Recordó haber leído que en muchos
pueblos costeros reutilizaban viejos cañones para proteger calles y plazas.
Vestigios de un tiempo en que el mar traía tanto comercio como amenazas. Pensó
en los marineros de Comillas, en los barcos que partían y regresaban con el
Atlántico pegado al alma, en la necesidad de defensa cuando las costas no
siempre eran seguras. Y eso que la peregrina no sabe que en el puerto había
otros dos cañones que se utilizaban para amarrar los barcos. Hace años dejaron
de ser bolardos y recuperaron su porte mirando al mar abierto.
Le sorprendió sentir una mezcla
de abandono y resistencia en aquel objeto. Los grafitis lo habían ensuciado, pero
seguía allí, firme, convertido en parte del paisaje entre el Corro y la plaza
de la Constitución. Igual que los muros de piedra, igual que la iglesia.

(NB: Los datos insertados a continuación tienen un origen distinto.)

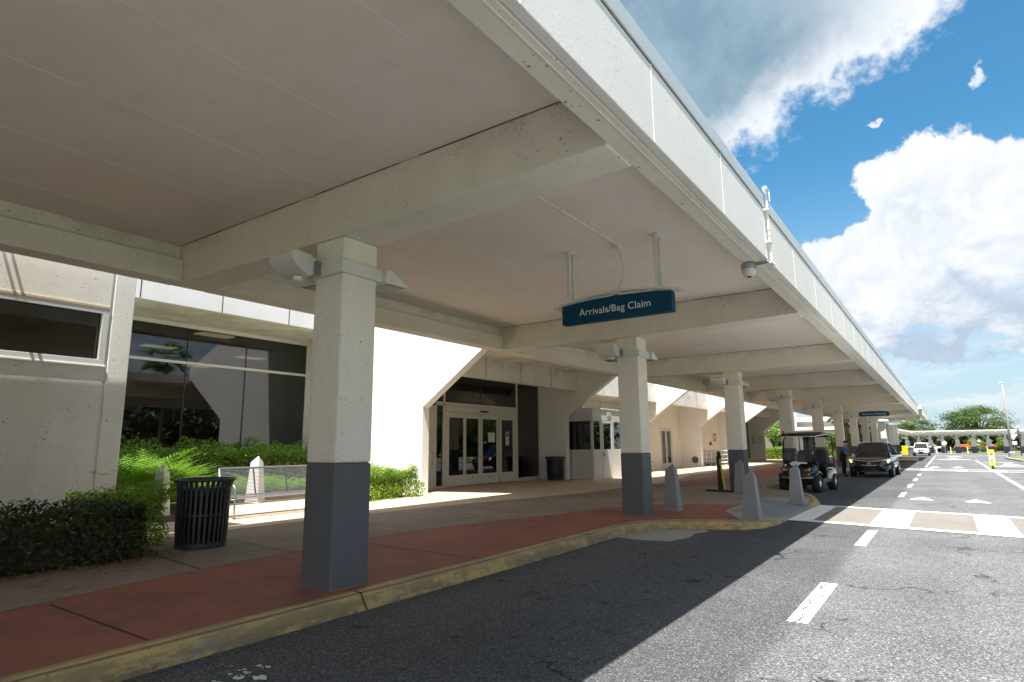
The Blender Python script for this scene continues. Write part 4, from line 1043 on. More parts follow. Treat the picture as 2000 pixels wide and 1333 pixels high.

La flecha amarilla pintada en la
pared cercana, la que le marcaba de nuevo el rumbo hacia Santiago le recuerda
que mañana hay que seguir. Guardó el móvil, recogió el paraguas y se levantó. Aquel
cañón ya no defendía a nadie, pero seguía cumpliendo función de mojón del
tiempo, recordatorio de que los caminos, los de mar, los de fe, los de piedra
siempre se cruzan en algún punto.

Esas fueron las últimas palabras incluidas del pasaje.